Smell is everything?
I used to think aromatics were everything with wine. But like all things, my perspective has changed. Perhaps it is a function of age as our olfactory sense diminishes with time. I sometimes also think that women have the best olfactory sense. Don't believe me? Just check out Katherine Cole's column for the Oregonian. Talk about Le Nez. I hope someday she sits down with with one of my Pinot Noir's and puts her nose to it, so to speak.
While it makes for great reading, wine is more and more about the palate to me. I need to sense the wine especially in the mid palate and finish. There is a fifth taste on the palate called umami and some wines give me an impression of this taste, though it is created by tannin and acid balance, not the chemical component of the umami taste. It is almost a savory taste you sense on the mid part of the palate. Increasingly, I am under the impression that this sense separates the merely good wines, from great wines.
Where does it come from? Well I think it comes from the vineyard. Sites with controlled vigor produce more concentrated wines and contribute to this impression on the mid palate. To me these are the most satisfying wines. Moreover, they may not be the ones that reveal themselves on the first taste. Generally people are pulled in by the aromatics long before the taste. But on drinking more than a taste, sitting with a glass, a bottle, the wine always reveals itself for what it is. The best wines make an undeniable impression on the mid palate and finish. Well at least that is my definition of great wine.
I had a local retailer tell me recently after trying a bottle of my 2006 Lenné Estate Pinot Noir, that he couldn't stop drinking it.

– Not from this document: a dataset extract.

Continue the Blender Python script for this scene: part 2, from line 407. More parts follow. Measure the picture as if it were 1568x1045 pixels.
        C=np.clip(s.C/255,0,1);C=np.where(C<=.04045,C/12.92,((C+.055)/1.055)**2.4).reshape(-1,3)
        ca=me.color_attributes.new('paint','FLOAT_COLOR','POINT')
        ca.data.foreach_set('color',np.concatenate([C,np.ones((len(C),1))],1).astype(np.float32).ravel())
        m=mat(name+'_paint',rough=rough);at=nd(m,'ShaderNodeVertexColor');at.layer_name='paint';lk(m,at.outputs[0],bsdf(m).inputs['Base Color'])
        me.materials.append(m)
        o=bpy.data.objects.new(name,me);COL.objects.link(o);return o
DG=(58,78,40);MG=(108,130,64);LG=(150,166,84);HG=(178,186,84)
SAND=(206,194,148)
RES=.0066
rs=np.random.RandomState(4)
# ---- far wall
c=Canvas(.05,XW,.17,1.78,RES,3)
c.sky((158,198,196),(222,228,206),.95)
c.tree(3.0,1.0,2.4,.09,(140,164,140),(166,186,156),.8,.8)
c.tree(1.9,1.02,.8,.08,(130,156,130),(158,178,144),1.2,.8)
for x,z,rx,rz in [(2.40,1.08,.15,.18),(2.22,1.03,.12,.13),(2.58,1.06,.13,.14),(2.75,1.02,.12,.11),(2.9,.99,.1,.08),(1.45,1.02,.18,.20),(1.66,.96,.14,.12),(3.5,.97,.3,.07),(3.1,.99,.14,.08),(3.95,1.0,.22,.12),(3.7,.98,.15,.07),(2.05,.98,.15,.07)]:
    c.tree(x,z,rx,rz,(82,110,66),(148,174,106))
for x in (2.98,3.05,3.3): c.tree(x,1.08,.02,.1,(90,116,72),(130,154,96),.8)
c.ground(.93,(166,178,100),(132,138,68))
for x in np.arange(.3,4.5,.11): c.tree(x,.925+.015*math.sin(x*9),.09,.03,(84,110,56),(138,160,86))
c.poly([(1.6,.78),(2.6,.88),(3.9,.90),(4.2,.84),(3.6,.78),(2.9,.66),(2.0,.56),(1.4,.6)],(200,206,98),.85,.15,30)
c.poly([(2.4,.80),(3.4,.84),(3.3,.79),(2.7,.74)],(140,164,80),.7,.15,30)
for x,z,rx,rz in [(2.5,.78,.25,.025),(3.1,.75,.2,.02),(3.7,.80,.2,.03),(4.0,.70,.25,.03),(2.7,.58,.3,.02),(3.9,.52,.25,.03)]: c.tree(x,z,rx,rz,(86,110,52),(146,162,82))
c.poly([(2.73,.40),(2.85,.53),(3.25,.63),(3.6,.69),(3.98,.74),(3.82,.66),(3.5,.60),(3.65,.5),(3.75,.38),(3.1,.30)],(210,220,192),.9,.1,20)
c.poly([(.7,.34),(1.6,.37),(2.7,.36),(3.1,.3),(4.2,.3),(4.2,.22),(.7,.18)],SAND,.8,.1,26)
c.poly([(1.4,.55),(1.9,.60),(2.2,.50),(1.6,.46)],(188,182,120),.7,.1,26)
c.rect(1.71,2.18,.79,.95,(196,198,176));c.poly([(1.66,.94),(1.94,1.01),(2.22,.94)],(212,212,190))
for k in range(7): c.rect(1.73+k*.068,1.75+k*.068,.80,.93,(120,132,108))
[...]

I think the reason is that satisfying, almost savory quality on the mid palate. I get that impression from another wine I have recently had a fair amount of, the 2005 Yakima Red from Owen Roe. This is a wine that grows on me each time I taste it. It is maybe one of the most structured wines from Owen Roe, meaning it has a fair amount of tannin, but in a good way, a way that adds to the wine's richness. I can't wait to taste this wine in 10 years, as I think it has the stuffing to last.
Two other wines which I have liked very much lately, perhaps not as much of that mid palate quality, but nice wines nonetheless are the 2005 Abeja Cabernet Sauvignon from Walla Walla and the 2005 Siltstone Guadalupe Pinot Noir. The Abeja wine has some interesting smoky, almost chocolate like aromas and a soft, supple texture. The
Siltstone is from a vineyard I pass everyday and has great aromatics, full of black and red fruit with a very fine tannin structure leaving the impression of velvet.